【蒼穹のファフナー EXODUS】26話とパルジファル

ワーグナー:舞台神聖祝典劇『パルジファル』
1992年ベルリン州立歌劇場
演出:ハリー・クプファー

parsifal

 『蒼穹のファフナー EXODUS』の最終回を見た直後に買おうと思ったのですが、諸事情により購入したのは最終回放送終了から三週間ほど後になりました。

 

 昔、NHK BSで放送されたことのある映像。この映像が資料として必要になった時に思ったのが「昔、録画したビデオ捨てちゃった」 演出のコンセプトは忘れていて、覚えているのはワルトラウト・マイヤー演じる第2幕のクンドリーがエロかったことのみ(笑) 2014年、新国立劇場でこのオペラがハリー・クプファー演出で上演された時、演出プランはベルリン州立歌劇場の時と同じと聞いたので、DVDを見れば演出を確認できるというわけです。

 オペラは演劇とは異なり、演出プランによっては台本通りの筋書きとならないことが多々あります。(昨年秋、NHK BSプレミアムで放送された「トリスタンとイゾルデ」ではあらすじ紹介の時に、今回この場面はないと注意書きされていた)この演出はラストが大幅に変更されています。変更点は以下の二点。

  • 台本ではアンフォルタスが生き、クンドリーが死ぬが、
    この舞台ではアンフォルタスが死に、クンドリーが生き残る。
  • パルジファルはアンフォルタスの後を引き継いで聖杯王となるが、
    この舞台ではパルジファルはグルネマンツとクンドリーと立ち去る。

 第3幕のラストの“Nur eine Waffe taugt”(この武器のみが役に立つのです)の場面から最後までを見た。傷が癒えたアンフォルタスはパルジファルに後を託し、息を引き取る。しかし、パルジファルはアンフォルタスの後を引き継いで聖杯騎士団を率いることはなく、グルネマンツとクンドリーとともにその地を去る。しかし、三人でその精神を引き継いだ新たな集団を作ることになるのだろう。この演出だと完全に『EXODUS』のラストと重なってしまい、涙ぐんでしまう始末。
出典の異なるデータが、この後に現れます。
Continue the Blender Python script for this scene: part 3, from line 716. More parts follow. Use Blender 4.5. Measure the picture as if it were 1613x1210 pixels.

 改めて『EXODUS』は一騎が総士の後を引き継ぐ物語だったことを思い知らされた。

 

 今年3月、2014年に上演された新国立劇場のクプファー演出を手がかりにこの作品を勉強し直したのですが、『EXODUS』がまさかこの演出と同じ形で幕を閉めると思わなかった。

 

P.S. オペラの輸入盤DVD/BDでは珍しく日本語字幕付き。